Recently André created his Rainforest Cuisine Movement, which will launch in June. “It’s about how we can help local tribespeople to use the rainforest, to make some money from it without selling their land to businessmen, so that they will see the value of their environment. I don’t need to source from France or Australia, Borneo is right next to Singapore. We are small individuals – I run a restaurant of 30 covers – but we chefs are the people in touch with natural elements every day. We can tell that ingredients are different from year to year, that for instance as the sea gets warmer the crayfish quality is changing. We are part of the chain and I feel we should do something to protect the Earth. I arrived in Singapore 3½ years ago, and I didn’t know where to source things. I spent a lot of time travelling the region – people said I could easily get things from the UK, Spain, France, it’s so simple, but you forget to look locally.
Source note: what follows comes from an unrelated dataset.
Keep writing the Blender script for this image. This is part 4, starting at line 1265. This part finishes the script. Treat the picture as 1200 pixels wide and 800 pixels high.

Nothing grows in Singapore but buildings – and they grow really fast. But the project is bigger than just sourcing food – it’s saving the rainforest and the people, plants and animals that live there. I want to tell my restaurant guests all about what I’m doing, but 30 people each night is not enough – I need more people to know about this.”

Restaurant André in Singapore remains an icon of contemporary regional cuisine, and continues growing in popularity, as does André’s reputation for quality and innovation.